NARRATOR: Sanliurfa,
Turkey, October 1994. While plowing his field,
shepherd Safak Yildiz spots a strangely shaped stone
protruding from the ground. After brushing away the dirt,
he realizes that it may be part of a much larger object. Shortly after contacting the
local museum with his find, he is visited by Klaus
Schmidt from the German Archaeological Institute. HUGH NEWMAN: It wasn't
until German archaeologist Klaus Schmidt visited the site
and began digging they realized what was really at the site. WILLIAM HENRY: What he
discovered was mind blowing. After discovering the
first t-shaped pillar buried at the site,
he soon found more of these massive structures. NARRATOR: During the intensive
dig, Schmidt and his team begin to unearth dozens
of additional giant, stone monoliths covered
in intricate carvings. Some weighing as
much as 20 tons. PAUL BAHN: The site
of Gobekli Tepe is a series of
circular enclosures, but then in the center
of each enclosure you have two particularly
big, t-shaped pillars of limestone sort
of facing each other. Now many of these pillars have
remarkable carvings on them, wonderful carvings and
bas-reliefs of animals, birds, insects, all
kinds of things. So to fashion those
and carve them and set them up in
these structures was just absolutely amazing. NARRATOR: Archaeologists
estimate that it would have taken a team of 50 men
an entire week to move just one of the
monolithic pillars from the limestone quarry
to the top of the hill where they stand today,
and over 300 hours to carve the bas-reliefs.
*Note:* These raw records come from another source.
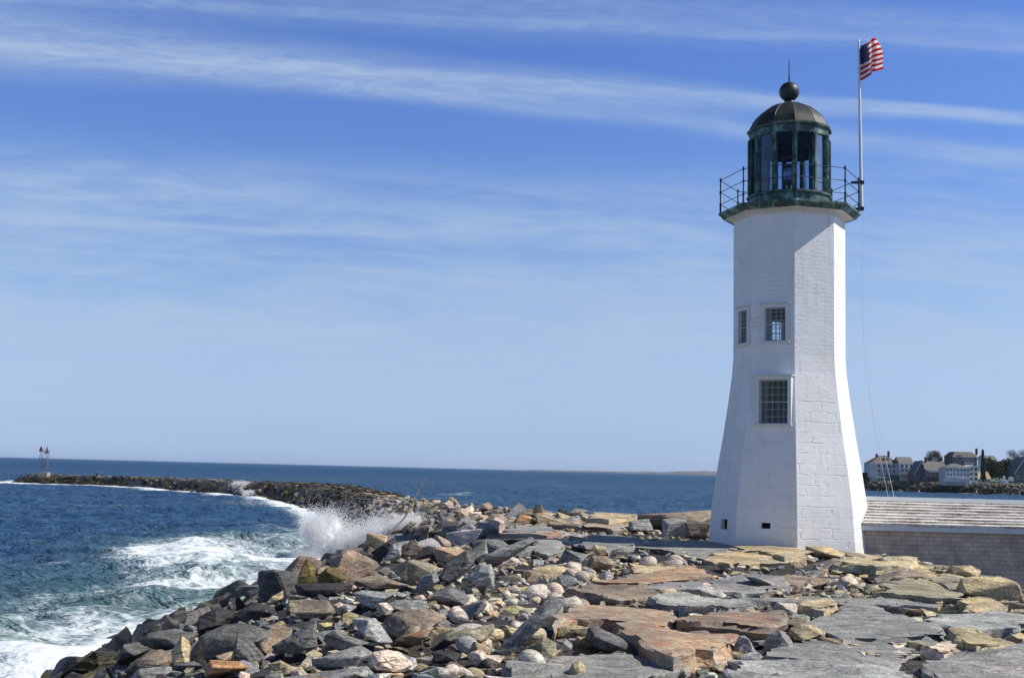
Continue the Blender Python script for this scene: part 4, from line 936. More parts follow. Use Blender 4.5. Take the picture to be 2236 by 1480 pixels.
def gz(X, Y):
    h = H(X, Y); n = fbm(np.stack([X.ravel() * .9, Y.ravel() * .9, X.ravel() * 0], 1), 4, 5).reshape(X.shape)
    return np.maximum(h, -7.) + n * .12 - .05
tag(grid_sheet('ground', np.concatenate([np.arange(-130, -16, 1.2), np.arange(-16, 17, .3), np.arange(17, 55, 1.5)]), np.concatenate([np.arange(0, 62, .3), np.arange(62, 300, 1.2)]), gz, M['rock'], (.05, .047, .043)), kind='structure')  # tint darkened so the crevice shade between stones is in the ground colour
# ------------------------------------------------------------------ sea
def sea_material():
    m, t, b = mat('sea_water'); P = t.n('ShaderNodeNewGeometry').outputs['Position']; xyz = t.n('ShaderNodeSeparateXYZ', None, Vector=P)
    fo = t.n('ShaderNodeAttribute', {'attribute_name': 'foam'}).outputs['Fac']; sh = t.n('ShaderNodeAttribute', {'attribute_name': 'shallow'}).outputs['Fac']
    dist = t.n('ShaderNodeVectorMath', {'operation': 'LENGTH'}); t.set(dist.inputs[0], P); dist = dist.outputs['Value']
    v1 = t.n('ShaderNodeVectorMath', {'operation': 'MULTIPLY'}); t.set(v1.inputs[0], P); v1.inputs[1].default_value = (1., .6, 1.)
    nb = t.noise(v1.outputs[0], .55, 8, .68, .9); nl = t.noise(P, .13, 4, .6, .5); nf = t.noise(P, 2.6, 6, .7, 1.4)
    deep = t.mix(t.rng(t.noise(P, .03, 4, .6), .35, .65), (.012, .054, .150), (.019, .076, .180))
    deep = t.mix(t.rng(nb, .35, .7), deep, (.048, .135, .27))
    c = t.mix(t.m('MULTIPLY', sh, t.rng(nl, .2, .7, .6, 1.), None, True), deep, (.095, .19, .175))
    lace = t.n('ShaderNodeTexVoronoi', {'feature': 'DISTANCE_TO_EDGE'}, Vector=t.n('ShaderNodeVectorMath', {'operation': 'MULTIPLY_ADD'}, **{'i_0': t.n('ShaderNodeTexNoise', None, Vector=P, Scale=.9, Detail=5.0).outputs['Color'], 'i_1': (1.7, 1.7, 0), 'i_2': P}).outputs[0], Scale=.9).outputs[0]
    lc = t.rng(lace, .0, .16, 1, 0)
    pat = t.m('ADD', t.m('ADD', t.m('MULTIPLY', nb, .55), t.m('MULTIPLY', nf, .35)), t.m('MULTIPLY', lc, .16))
    c = t.mix(t.m('MULTIPLY', t.rng(fo, .15, .75), t.rng(t.m('ADD', nb, t.m('MULTIPLY', nf, .4)), .45, .9, .15, .85)), c, (.30, .44, .44))
    ff = t.rng(t.m('ADD', pat, t.m('MULTIPLY', fo, 1.22)), .86, 1.52)
    c = t.mix(ff, c, (.82, .86, .88))
    t.set(b.inputs['Base Color'], c); b.inputs['Roughness'].default_value = .9; b.inputs['Specular IOR Level'].default_value = 0
    bv = t.n('ShaderNodeVectorMath', {'operation': 'MULTIPLY'}); t.set(bv.inputs[0], P); bv.inputs[1].default_value = (1., 1.35, 1.)
    h = t.m('ADD', t.m('MULTIPLY', t.noise(bv.outputs[0], .5, 6, .58, .5), 1.5), t.m('MULTIPLY', nf, .07))
    bn = t.n('ShaderNodeBump', None, Strength=t.rng(ff, 0, 1, 1., .3), Distance=.85, Height=h)
    h2 = t.noise(bv.outputs[0], .09, 6, .65, .3); bn2 = t.n('ShaderNodeBump', None, Strength=t.rng(ff, 0, 1, 1., .3), Distance=5., Height=h2, Normal=bn.outputs[0])
    t.set(b.inputs['Normal'], bn2.outputs[0])
    # wave faces hide one another at grazing angles, so mirror reflection saturates well below 1
    fr = t.n('ShaderNodeFresnel', None, IOR=1.33, Normal=bn2.outputs[0]).outputs[0]
    fr = t.m('MULTIPLY', t.m('MINIMUM', fr, t.rng(dist, 40, 1000, .52, .12)), t.m('SUBTRACT', 1.0, ff))
    gl = t.n('ShaderNodeBsdfGlossy', None, Roughness=.16, Normal=bn2.outputs[0]); mx = t.n('ShaderNodeMixShader', None, Fac=fr)
    t.set(mx.inputs[1], b.outputs[0]); t.set(mx.inputs[2], gl.outputs[0]); t.set(m.node_tree.nodes['Material Output'].inputs[0], mx.outputs[0])
    return m
M['sea'] = sea_material()
ds = [16.]
while ds[-1] < 30000: ds.append(ds[-1] * (1.0052 if ds[-1] < 400 else 1.02))
ds = np.array(ds); th = np.radians(np.linspace(-62, 50, 760)); TH_, DD = np.meshgrid(th, ds); X = np.tan(TH_) * DD; Y = DD.copy()
xf, yf = X.ravel(), Y.ravel(); r2 = np.random.default_rng(3); Z = np.zeros_like(xf)
for k in range(64):
    L = .9 * (1.075 ** k) if k < 48 else 6 + (k - 48) * 1.6; a = R(-62) + r2.normal() * .55; kx, ky = math.cos(a) * 2 * math.pi / L, math.sin(a) * 2 * math.pi / L
    A = .0105 * L ** .72 * (1.45 if k < 30 else .75) * .62; ph = kx * xf + ky * yf + r2.uniform(0, 6.28); s1 = np.sin(ph); Z += A * (s1 + .25 * np.cos(2 * ph))
Z *= 1 / (1 + (yf / 1500) ** 2)
hh = H(xf, yf); dep = np.maximum(WATER - hh, -1); far = np.clip((yf - 60) / 60, 0, 1); dsh = dep * (2.35 - .9 * far); west = xf < np.interp(yf, [p[1] for p in SPINE], [p[0] for p in SPINE])
ln = fbm(np.stack([xf * .05, yf * .05, xf * 0], 1), 3, 9); ln2 = fbm(np.stack([xf * .25, yf * .18, xf * 0], 1), 3, 19)
near = np.clip((110 - yf) / 35, 0, 1)
off = 6.8 + 1.3 * ln2 + 2. * ln
sw = np.exp(-((dsh - off) / 1.7) ** 2) * near * west * np.clip((yf - 26) / 12, 0, 1) * (.55 + .45 * np.exp(-((yf - 70) / 14) ** 2))
Z += .55 * sw
Z2 = Z * np.clip(.25 + dsh / 4, .2, 1)
foam = np.zeros_like(Z)
edge = np.where(west, np.interp(yf, [0, 50, 110, 180, 300], [1.6, 2.5, 3.2, 4.5, 8.]), 1.2)
foam += .9 * np.exp(-(np.maximum(dsh, 0) / edge) ** 2)
foam = np.maximum(foam, near * west * (.56 + .18 * ln2 + .14 * ln) * np.clip((15 + 3 * ln - dsh) / 6, 0, 1))
foam = np.maximum(foam, .72 * sw * (dsh < off + .9))
foam = np.maximum(foam, west * (.16 + .12 * ln2) * np.clip((21 - dsh) / 8, 0, 1) * near)
cr_ = np.clip((Z - .40 - .1 * ln) * 1.6, 0, .55) * (yf < 900); foam = np.maximum(foam, cr_)
streak = lambda x0, y0, rx, ry, a: a * np.exp(-((xf - x0) / rx) ** 2 - ((yf - y0) / ry) ** 2)
q = at_z(980, 1082, WATER); foam = np.maximum(foam, streak(q[0], q[1], 6.5, 4, .50)); q = at_z(1530, 1059, WATER); foam = np.maximum(foam, streak(q[0], q[1], 7, 6, .5)); q = at_z(1520, 1063, WATER); foam = np.maximum(foam, streak(q[0] - 8, q[1], 12, 5, .42))
for (a, b2, rx, ry, am) in ((235, 1105, 9, 2.2, .42), (430, 1090, 14, 3, .36), (600, 1170, 6, 5, .40), (640, 1150, 5, 6, .42), (120, 1237, 1.2, 1.2, .45), (560, 1100, 9, 9, .42), (620, 1094, 6, 8, .55)):
    q = at_z(a, b2, WATER); foam = np.maximum(foam, streak(q[0], q[1], rx, ry, am))
q = at_z(60, 1465, WATER); foam = np.maximum(foam, streak(q[0], q[1], 4.0, 2.0, .8)); Z2 += streak(q[0], q[1], 5, 1.6, .6)
# surf running up the breakwater's flank
q = at_z(545, 1078, WATER); foam = np.maximum(foam, streak(q[0], q[1], 7, 12, .85)); q2 = at_z(470, 1062, WATER); foam = np.maximum(foam, streak(q2[0], q2[1], 10, 14, .8))
q_ = np.abs(yf + 3 - np.interp(xf, [120, 165, 190, 226, 400], [640, 585, 556, 520, 470])); foam = np.maximum(foam, .7 * np.exp(-(q_ / 5) ** 2) * (xf > 158) * (xf < 380))
shallow = np.clip(1.15 - dsh / 19, 0, 1) * near * west + .35 * sw + .35 * (~west) * np.clip(1 - dsh / 60, 0, 1) + .25 * foam
# far shore foam line
V = np.stack([xf, yf, WATER + Z2], 1); nx = len(th); ny = len(ds)
i, j = np.meshgrid(np.arange(nx - 1), np.arange(ny - 1)); a = (j * nx + i).ravel(); Fq = np.stack([a, a + 1, a + nx + 1, a + nx], 1)
me = bpy.data.meshes.new('sea'); me.vertices.add(len(V)); me.vertices.foreach_set('co', V.ravel()); me.loops.add(Fq.size); me.loops.foreach_set('vertex_index', Fq.ravel())
me.polygons.add(len(Fq)); me.polygons.foreach_set('loop_start', np.arange(0, Fq.size, 4)); me.polygons.foreach_set('loop_total', np.full(len(Fq), 4)); me.polygons.foreach_set('use_smooth', np.ones(len(Fq), bool)); me.update(calc_edges=True)
for nm_, ar in (('foam', foam), ('shallow', shallow)):
    at_ = me.attributes.new(nm_, 'FLOAT', 'POINT'); at_.data.foreach_set('value', np.clip(ar, 0, 1).astype(np.float32))
me.materials.append(M['sea']); sea = bpy.data.objects.new('sea', me); C.objects.link(sea); tag(sea, kind='structure')
# ---- spray: thousands of real drops
nt_ = M['drop'].node_tree; pb = nt_.nodes['Principled BSDF']; tn = nt_.nodes.new('ShaderNodeBsdfTranslucent'); tn.inputs[0].default_value = (.98, .98, .98, 1); mx_ = nt_.nodes.new('ShaderNodeMixShader'); mx_.inputs[0].default_value = .45
nt_.links.new(pb.outputs[0], mx_.inputs[1]); nt_.links.new(tn.outputs[0], mx_.inputs[2]); nt_.links.new(mx_.outputs[0], nt_.nodes['Material Output'].inputs[0])
def drops(name, P, rad, label):
    octa = np.array([(1, 0, 0), (-1, 0, 0), (0, 1, 0), (0, -1, 0), (0, 0, 1), (0, 0, -1)], float); fo = np.array([(0, 2, 4), (2, 1, 4), (1, 3, 4), (3, 0, 4), (2, 0, 5), (1, 2, 5), (3, 1, 5), (0, 3, 5)])
    n = len(P); V = (P[:, None, :] + octa[None] * rad[:, None, None]).reshape(-1, 3); Fq = (fo[None] + 6 * np.arange(n)[:, None, None]).reshape(-1, 3)
    me = bpy.data.meshes.new(name); me.vertices.add(len(V)); me.vertices.foreach_set('co', V.ravel()); me.loops.add(Fq.size); me.loops.foreach_set('vertex_index', Fq.ravel())
    me.polygons.add(len(Fq)); me.polygons.foreach_set('loop_start', np.arange(0, Fq.size, 3)); me.polygons.foreach_set('loop_total', np.full(len(Fq), 3)); me.polygons.foreach_set('use_smooth', np.ones(len(Fq), bool)); me.update(calc_edges=True)
    me.materials.append(M['drop']); o = bpy.data.objects.new(name, me); C.objects.link(o); tag(o, label, 'spray', None, 'stuff'); return o
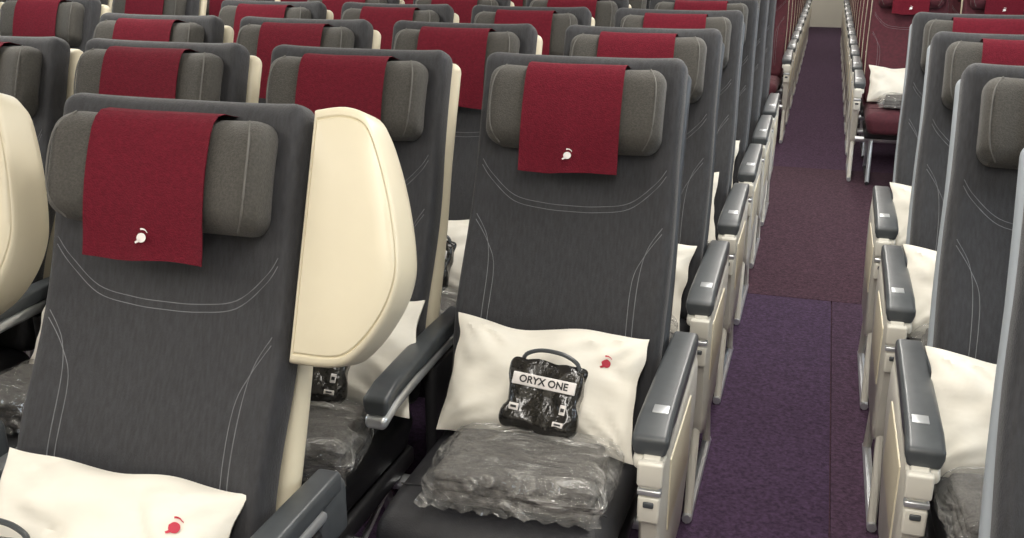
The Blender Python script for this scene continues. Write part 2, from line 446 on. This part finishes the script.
for side,X in (('left',XL),('right',XR)):
    sg=-1 if side=='left' else 1
    b=MB(); step=.55; z0,z1=.98,1.38
    def slab(ya,yb,za,zb): b.add(*rbox(((X+sg*.05),(ya+yb)/2,(za+zb)/2),(.1,yb-ya,zb-za),.002,1,(1,1,1)),'wall')
    slab(Y0,Y1,0,z0); slab(Y0,Y1,z1,2.3)
    k=0; yy=Y0
    while yy<Y1-.3:
        nx=min(Y1,yy+step); slab(yy,nx-.26,z0,z1)
        box('window_%d'%(k+1 if side=='left' else k+101),(X+sg*.06-.005,nx-.26,z0),(X+sg*.06+.005,nx,z1),'daylight_pane')
        yy=nx;k+=1
    place('wall_'+side,b.mesh('wall_'+side),(0,0,0))

# ------------------------------------------------------------------ lights
def area(name,loc,sx,sy,pw,col=(1,.955,.885),rot=(0,0,0)):
    l=bpy.data.lights.new(name,'AREA'); l.shape='RECTANGLE'; l.size=sx;l.size_y=sy;l.energy=pw;l.color=col
    o=bpy.data.objects.new(name,l); bpy.context.collection.objects.link(o); o.location=loc;o.rotation_euler=rot
for y in (-2.2,0.6,3.4,6.4,9.6,13.0):
    area('ceiling_light',(.5,y,2.27),.30,2.2,37 if y<5 else 34)
    area('ceiling_light',(-2.1,y,2.27),.30,2.2,34 if y<5 else 28)
area('ceiling_light',(-.8,-2.6,2.27),2.2,1.2,18)
area('window_daylight',(XR-.03,1.2,1.3),.5,5,46,(.74,.86,1),(0,R(90),0))
area('window_daylight',(XL+.03,2.0,1.3),.5,6,46,(.74,.86,1),(0,R(-90),0))
w=bpy.data.worlds.new('World'); bpy.context.scene.world=w; w.use_nodes=True
w.node_tree.nodes['Background'].inputs[0].default_value=(.8,.88,1,1); w.node_tree.nodes['Background'].inputs[1].default_value=.6
cam=bpy.data.cameras.new('Camera'); co=bpy.data.objects.new('Camera',cam); bpy.context.collection.objects.link(co)
cam.lens=36*1000/1024; cam.sensor_width=36; cam.clip_start=.02
co.location=(.517,-2.2255,1.490); co.rotation_euler=(R(90-18.62),0,R(17.02))
bpy.context.scene.camera=co
try:
    bpy.context.scene.view_settings.view_transform='Standard'
except Exception: pass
At this rate, each of
the five stone circles unearthed so far
would have required a full year to be completed. But why such a monumental site
was built in the first place remains a mystery. PAUL BAHN: It's very
difficult to know what the purpose of something
like Gobekli Tepe could be. And certainly Klaus
Schmidt had not reached any conclusions
except that it's clearly not a settlement. It's not a village. There is absolutely
no domestic refuge. Schmidt always hoped
that it was funerary and that there would be
burials underneath the walls or underneath some of
the pillars or so on. But so far, they
have not yet found any human remains at the site. There were no domestic
plants in the site. There are only
wild animal bones. Inevitably in archeology
if we don't know what something is for we think
of ritual, but really it's pure speculation. NARRATOR: Intrigued by evidence
that the structure might go back to a Neolithic
period, Klaus Schmidt has the sediment layers
of the site radiocarbon dated. The results indicated that
the stone structures could be as much as 12,000
years old, more than 5,000 years older than mankind's
first known civilization in Mesopotamia. More than that, it would place
the construction of Gobekli Tepe to a time when
mainstream scholars suggest humans were roaming
the earth as hunter gatherers. PAUL BAHN: Well, the
site of Gobekli Tepe really did send shockwaves
through the whole world of early prehistory because
we'd never before known or imagined even
that simple hunter gatherers could produce
such spectacular monumental structures. Now in archeology,
really since it began, we've always assumed that
hunter gatherers were capable of producing wonderful
works of art-- rock art, cave art, and things like that. But we never imagined that
they could come together in sufficient numbers to
make monumental constructions like Gobekli Tepe. NARRATOR: But if the currently
accepted timeline for mankind's advancement is correct, is it
possible that primitive hunter gatherers could have
built such sophisticated, megalithic structures? Ancient astronaut
theorists say, no. And instead, suggest that
Gobekli Tepe was built by the survivors
of a lost society, one that was almost
entirely wiped out by a worldwide cataclysm. And to support their claim,
they point to recent evidence of a catastrophic event, which
many mainstream scientists believe occurred at the
very end of the last ice age, which is believed to have
lasted from roughly 108,000 BC. until nearly 10,000 BC.